### Given exercise
Extract, unchanged, every line from the top of the material below through the line with "rad = math.radians", and no more.

--- Begin Entries provided ---

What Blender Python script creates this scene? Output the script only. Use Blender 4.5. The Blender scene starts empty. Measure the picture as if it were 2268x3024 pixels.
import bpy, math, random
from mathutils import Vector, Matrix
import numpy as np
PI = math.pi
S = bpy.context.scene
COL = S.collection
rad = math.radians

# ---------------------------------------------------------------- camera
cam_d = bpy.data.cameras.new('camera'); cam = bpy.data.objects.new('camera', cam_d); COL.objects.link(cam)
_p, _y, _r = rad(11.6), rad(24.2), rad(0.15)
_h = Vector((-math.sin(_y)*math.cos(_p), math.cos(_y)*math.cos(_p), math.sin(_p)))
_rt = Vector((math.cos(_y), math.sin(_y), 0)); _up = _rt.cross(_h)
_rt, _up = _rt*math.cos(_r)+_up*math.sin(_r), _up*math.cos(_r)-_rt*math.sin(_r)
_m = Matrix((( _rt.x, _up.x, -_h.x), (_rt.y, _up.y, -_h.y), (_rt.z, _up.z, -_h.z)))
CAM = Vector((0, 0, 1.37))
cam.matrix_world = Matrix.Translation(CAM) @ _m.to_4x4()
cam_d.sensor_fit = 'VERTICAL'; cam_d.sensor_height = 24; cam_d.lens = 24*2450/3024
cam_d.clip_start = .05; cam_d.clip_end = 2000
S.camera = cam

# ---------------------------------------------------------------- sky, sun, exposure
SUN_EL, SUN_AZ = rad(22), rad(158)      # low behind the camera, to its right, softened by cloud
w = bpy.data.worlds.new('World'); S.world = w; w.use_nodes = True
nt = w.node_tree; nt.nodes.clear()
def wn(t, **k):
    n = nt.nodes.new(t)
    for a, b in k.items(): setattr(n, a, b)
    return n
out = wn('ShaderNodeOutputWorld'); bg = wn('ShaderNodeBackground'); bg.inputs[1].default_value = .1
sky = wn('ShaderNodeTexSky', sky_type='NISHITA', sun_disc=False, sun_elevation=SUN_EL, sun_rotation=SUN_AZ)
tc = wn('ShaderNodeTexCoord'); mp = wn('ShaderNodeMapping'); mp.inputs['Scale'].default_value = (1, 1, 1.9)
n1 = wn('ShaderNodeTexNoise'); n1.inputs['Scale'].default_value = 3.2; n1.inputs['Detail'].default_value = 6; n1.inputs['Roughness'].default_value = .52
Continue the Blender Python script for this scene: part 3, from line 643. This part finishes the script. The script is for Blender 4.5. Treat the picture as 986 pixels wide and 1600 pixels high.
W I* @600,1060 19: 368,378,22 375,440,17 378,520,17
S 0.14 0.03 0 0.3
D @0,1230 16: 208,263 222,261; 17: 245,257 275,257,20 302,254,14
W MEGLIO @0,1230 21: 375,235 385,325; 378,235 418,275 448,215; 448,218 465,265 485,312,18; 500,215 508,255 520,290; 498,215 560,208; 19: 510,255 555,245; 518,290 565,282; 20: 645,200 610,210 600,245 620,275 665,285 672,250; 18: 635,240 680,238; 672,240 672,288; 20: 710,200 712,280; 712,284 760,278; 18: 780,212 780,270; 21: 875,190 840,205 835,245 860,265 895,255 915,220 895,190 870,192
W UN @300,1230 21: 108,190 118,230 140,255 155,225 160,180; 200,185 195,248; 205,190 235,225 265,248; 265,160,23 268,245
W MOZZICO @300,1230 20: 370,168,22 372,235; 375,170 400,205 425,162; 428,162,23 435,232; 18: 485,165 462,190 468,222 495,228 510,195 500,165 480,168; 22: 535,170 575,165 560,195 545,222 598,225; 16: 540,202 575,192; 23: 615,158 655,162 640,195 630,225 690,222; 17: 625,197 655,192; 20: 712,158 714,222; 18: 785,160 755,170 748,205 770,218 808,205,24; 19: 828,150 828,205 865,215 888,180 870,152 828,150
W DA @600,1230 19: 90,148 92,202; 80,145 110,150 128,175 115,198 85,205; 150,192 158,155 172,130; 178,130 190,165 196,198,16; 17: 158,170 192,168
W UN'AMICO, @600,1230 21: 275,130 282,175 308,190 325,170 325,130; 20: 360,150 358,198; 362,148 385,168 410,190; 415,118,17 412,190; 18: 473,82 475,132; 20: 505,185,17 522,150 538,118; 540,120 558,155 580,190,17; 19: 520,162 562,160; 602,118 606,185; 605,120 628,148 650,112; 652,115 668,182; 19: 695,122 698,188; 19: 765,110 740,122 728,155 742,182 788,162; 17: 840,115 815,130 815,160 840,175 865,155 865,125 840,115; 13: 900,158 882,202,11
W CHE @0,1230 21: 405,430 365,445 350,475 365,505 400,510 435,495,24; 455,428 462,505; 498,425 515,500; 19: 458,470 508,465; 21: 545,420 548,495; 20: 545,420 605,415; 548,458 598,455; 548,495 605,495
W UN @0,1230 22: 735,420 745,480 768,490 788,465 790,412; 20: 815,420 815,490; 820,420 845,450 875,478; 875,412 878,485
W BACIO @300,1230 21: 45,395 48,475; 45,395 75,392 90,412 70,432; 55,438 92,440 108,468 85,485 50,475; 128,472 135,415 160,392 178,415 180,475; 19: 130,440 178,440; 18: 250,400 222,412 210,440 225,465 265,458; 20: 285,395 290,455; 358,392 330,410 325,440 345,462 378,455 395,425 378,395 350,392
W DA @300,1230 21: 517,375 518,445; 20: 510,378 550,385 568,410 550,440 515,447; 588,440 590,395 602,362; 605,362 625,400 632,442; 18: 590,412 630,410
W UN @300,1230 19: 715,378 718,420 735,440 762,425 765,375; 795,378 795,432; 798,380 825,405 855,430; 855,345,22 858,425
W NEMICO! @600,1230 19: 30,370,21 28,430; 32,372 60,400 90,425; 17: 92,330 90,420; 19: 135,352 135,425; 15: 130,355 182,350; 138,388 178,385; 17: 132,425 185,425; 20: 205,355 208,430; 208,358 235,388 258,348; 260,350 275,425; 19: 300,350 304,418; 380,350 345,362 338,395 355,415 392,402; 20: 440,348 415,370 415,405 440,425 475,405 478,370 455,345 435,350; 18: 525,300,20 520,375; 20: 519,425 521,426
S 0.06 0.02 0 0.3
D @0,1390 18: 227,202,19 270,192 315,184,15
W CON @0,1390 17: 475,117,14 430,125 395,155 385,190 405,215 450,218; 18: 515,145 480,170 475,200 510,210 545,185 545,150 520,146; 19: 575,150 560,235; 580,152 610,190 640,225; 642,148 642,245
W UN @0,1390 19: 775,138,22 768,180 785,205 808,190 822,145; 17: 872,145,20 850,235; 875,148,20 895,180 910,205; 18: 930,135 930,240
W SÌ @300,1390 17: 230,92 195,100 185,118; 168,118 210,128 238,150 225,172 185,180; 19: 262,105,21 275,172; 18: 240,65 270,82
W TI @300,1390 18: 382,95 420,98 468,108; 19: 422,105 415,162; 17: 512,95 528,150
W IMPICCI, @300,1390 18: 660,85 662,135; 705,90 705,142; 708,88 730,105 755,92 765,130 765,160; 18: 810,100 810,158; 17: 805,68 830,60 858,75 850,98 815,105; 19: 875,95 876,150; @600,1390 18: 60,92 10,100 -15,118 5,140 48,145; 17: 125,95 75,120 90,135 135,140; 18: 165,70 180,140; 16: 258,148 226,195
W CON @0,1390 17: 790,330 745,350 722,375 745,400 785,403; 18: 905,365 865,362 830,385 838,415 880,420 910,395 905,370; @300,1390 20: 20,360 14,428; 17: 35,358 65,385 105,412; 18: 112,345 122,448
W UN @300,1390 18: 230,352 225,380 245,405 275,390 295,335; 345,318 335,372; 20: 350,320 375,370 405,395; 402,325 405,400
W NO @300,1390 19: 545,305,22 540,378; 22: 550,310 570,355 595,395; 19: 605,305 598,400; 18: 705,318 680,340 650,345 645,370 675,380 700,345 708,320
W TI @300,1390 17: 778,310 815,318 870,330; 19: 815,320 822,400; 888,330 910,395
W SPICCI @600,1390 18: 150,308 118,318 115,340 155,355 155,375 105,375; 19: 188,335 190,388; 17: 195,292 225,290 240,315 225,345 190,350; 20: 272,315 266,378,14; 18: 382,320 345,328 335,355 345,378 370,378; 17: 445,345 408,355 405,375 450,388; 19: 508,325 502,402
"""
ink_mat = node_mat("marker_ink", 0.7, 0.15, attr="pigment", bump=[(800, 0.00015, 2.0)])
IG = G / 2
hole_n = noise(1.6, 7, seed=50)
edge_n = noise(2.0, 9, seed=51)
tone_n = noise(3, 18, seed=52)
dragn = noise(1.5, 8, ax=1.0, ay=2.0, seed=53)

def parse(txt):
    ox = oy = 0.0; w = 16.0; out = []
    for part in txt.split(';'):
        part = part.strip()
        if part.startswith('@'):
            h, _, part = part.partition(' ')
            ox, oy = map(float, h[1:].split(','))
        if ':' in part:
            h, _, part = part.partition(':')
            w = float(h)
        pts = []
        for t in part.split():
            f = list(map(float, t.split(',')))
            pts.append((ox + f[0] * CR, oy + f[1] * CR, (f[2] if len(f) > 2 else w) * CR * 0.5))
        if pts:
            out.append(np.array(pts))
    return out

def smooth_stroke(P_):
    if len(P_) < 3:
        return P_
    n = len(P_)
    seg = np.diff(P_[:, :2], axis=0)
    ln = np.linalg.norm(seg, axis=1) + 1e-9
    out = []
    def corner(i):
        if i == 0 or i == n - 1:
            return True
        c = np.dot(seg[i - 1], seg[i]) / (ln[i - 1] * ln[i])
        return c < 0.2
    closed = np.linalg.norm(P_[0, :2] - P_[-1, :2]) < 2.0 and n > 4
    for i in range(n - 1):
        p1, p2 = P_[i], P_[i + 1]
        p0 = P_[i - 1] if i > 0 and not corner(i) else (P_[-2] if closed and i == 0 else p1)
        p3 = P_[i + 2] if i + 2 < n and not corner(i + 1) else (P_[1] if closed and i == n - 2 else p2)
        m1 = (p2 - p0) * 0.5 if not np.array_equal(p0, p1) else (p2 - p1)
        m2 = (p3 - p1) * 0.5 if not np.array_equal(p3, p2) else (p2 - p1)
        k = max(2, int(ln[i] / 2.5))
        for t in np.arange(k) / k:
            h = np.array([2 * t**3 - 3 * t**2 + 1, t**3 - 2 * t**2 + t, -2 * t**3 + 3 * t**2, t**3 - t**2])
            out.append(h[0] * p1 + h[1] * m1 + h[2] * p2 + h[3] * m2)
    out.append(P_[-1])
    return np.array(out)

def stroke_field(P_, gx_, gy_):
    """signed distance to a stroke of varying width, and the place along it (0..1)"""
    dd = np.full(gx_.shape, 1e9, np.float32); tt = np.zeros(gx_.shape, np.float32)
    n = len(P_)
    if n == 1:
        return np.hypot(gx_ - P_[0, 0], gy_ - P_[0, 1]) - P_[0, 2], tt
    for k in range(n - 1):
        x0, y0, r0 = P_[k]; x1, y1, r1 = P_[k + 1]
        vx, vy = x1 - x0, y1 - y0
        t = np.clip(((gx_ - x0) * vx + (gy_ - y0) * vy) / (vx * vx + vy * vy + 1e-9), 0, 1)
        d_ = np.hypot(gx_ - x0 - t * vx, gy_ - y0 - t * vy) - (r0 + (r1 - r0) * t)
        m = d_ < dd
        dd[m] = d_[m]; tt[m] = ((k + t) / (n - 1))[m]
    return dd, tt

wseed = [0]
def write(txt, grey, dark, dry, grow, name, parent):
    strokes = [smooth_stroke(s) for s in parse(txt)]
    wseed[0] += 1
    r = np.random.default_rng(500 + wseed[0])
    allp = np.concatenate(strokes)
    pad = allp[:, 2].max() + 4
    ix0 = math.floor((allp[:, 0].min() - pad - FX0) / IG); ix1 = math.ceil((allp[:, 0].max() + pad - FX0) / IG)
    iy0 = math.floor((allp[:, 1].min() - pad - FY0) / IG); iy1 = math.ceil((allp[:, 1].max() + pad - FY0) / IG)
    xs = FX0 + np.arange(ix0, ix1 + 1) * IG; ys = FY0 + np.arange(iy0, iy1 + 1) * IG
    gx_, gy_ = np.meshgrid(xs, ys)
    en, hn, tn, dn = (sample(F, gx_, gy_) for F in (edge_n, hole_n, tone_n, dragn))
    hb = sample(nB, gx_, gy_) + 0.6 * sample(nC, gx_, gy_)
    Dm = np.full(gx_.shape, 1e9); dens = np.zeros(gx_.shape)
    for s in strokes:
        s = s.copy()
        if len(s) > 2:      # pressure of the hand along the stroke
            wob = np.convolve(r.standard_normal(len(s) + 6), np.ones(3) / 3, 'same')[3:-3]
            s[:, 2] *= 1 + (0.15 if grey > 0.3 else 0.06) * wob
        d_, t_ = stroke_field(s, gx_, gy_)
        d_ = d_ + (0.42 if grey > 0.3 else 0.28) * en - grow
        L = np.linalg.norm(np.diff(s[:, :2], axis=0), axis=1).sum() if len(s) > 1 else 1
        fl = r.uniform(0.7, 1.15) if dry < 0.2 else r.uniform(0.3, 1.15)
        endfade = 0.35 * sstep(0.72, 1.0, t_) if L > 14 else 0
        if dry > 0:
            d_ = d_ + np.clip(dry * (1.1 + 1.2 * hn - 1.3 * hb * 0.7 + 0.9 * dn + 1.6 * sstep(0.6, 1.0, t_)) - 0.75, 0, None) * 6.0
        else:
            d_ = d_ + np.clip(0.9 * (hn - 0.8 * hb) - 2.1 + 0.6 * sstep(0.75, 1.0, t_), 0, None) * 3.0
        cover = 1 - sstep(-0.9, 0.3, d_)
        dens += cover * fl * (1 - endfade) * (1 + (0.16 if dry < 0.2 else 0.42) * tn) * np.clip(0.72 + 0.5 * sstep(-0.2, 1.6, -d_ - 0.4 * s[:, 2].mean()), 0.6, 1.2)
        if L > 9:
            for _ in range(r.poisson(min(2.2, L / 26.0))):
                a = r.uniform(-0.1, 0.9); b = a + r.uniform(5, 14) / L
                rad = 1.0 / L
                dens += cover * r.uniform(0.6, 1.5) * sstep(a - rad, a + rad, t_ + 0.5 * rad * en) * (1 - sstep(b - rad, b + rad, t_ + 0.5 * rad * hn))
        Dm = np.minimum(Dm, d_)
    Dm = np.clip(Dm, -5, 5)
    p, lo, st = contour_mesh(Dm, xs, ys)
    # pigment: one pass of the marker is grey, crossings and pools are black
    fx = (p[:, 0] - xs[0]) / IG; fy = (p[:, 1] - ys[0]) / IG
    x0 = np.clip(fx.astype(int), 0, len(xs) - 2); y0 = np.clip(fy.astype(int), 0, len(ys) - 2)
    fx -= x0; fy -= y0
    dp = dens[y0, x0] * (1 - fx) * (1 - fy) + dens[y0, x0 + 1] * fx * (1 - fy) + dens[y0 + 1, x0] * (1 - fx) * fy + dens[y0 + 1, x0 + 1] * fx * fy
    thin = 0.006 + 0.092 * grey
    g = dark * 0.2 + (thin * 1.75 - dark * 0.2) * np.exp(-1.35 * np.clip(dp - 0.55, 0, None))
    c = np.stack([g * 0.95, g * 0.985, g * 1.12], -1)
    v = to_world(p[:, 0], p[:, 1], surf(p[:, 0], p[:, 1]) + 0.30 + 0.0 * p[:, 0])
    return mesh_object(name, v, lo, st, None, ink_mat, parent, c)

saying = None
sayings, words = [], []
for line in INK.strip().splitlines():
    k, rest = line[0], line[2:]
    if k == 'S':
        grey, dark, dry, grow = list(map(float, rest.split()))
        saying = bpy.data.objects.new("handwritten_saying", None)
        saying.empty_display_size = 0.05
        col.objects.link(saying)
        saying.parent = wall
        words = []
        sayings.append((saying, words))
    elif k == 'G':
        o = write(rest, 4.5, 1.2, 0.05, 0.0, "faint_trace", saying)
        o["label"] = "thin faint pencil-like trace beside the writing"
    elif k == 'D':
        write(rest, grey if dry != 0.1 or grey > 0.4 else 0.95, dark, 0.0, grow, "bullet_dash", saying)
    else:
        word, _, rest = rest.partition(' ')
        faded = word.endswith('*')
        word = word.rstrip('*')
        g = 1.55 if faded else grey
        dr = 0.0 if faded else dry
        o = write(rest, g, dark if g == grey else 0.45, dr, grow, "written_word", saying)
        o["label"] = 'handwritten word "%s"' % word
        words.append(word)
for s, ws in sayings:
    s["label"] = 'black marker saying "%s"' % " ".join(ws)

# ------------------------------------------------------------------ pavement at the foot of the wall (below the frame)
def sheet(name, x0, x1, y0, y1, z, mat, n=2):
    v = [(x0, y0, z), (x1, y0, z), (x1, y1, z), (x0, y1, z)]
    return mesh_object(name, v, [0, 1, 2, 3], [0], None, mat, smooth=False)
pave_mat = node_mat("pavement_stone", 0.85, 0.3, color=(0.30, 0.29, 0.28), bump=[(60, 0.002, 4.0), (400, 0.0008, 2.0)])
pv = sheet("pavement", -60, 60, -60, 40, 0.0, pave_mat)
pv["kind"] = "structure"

--- End Entries provided ---

### Task solution
What Blender Python script creates this scene? Output the script only. Use Blender 4.5. The Blender scene starts empty. Measure the picture as if it were 2268x3024 pixels.
import bpy, math, random
from mathutils import Vector, Matrix
import numpy as np
PI = math.pi
S = bpy.context.scene
COL = S.collection
rad = math.radians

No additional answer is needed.